Lutherans Fail to reach consensus on same-sex marriges

WINNIPEG, Manitoba (AP) -- A meeting representing Lutheran churches around the world failed to reach consensus on same-sex marriages. A 17-page statement ended up acknowledging "the diversity within the communion on matters of human sexuality."

The Lutheran World Federation delegates, from churches with 60 million members in 76 countries, advocated study of "issues of marriage, family and human sexuality in a manner appropriate to the needs of each member church."

A motion to specifically include same-sex marriages in such study was narrowly defeated. Also voted down was a conservative motion to define the family as the union of a man and a woman.

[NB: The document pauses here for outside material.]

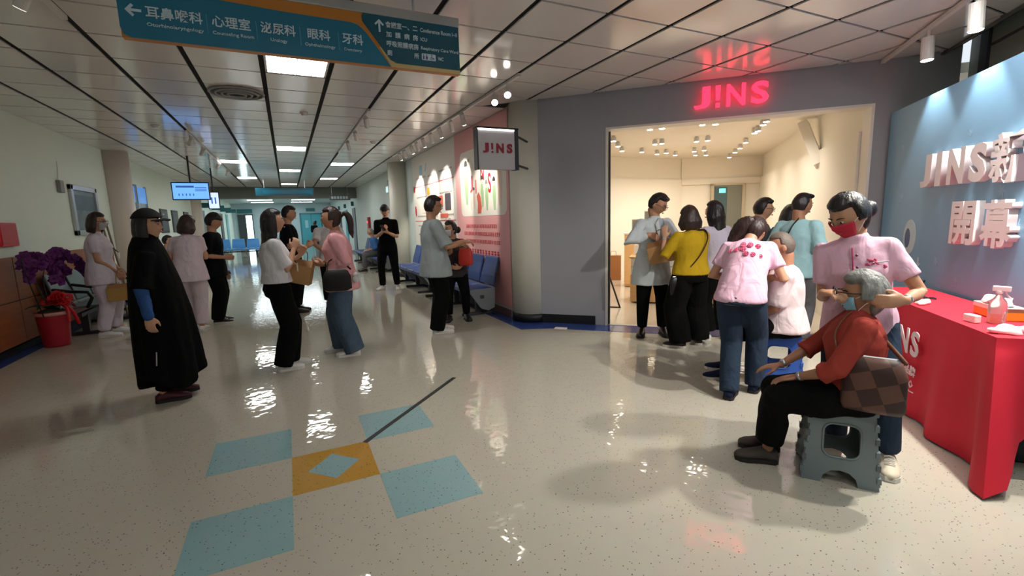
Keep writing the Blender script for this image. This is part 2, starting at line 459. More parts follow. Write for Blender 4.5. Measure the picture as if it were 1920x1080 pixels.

"We do have differences," Sweden's Bishop Christian Krause, outgoing president of the world federation, told the assembly. "Yet we stay together and we are going to talk about them."

Some delegates at the Winnipeg assembly urged church leaders to be more accepting of homosexuals.

"(These are) people who are already part of our community," said Archbishop Karl Gustav Hammer of Sweden. "They serve in our churches and they also try to live in relationships — untraditional relationships, but with the same ethical Christian standards as the rest of us."

But other delegates opposed any change to the traditional definition of marriage.

"I believe the Scripture is clear in terms of the paradigms for family and I believe it is clear in its paradigm for sexuality," said Bishop Julius Filo of Slovakia.

The assembly elected as Krause's successor Chicago-based Presiding Bishop Mark Hanson of the Evangelical Lutheran Church in America.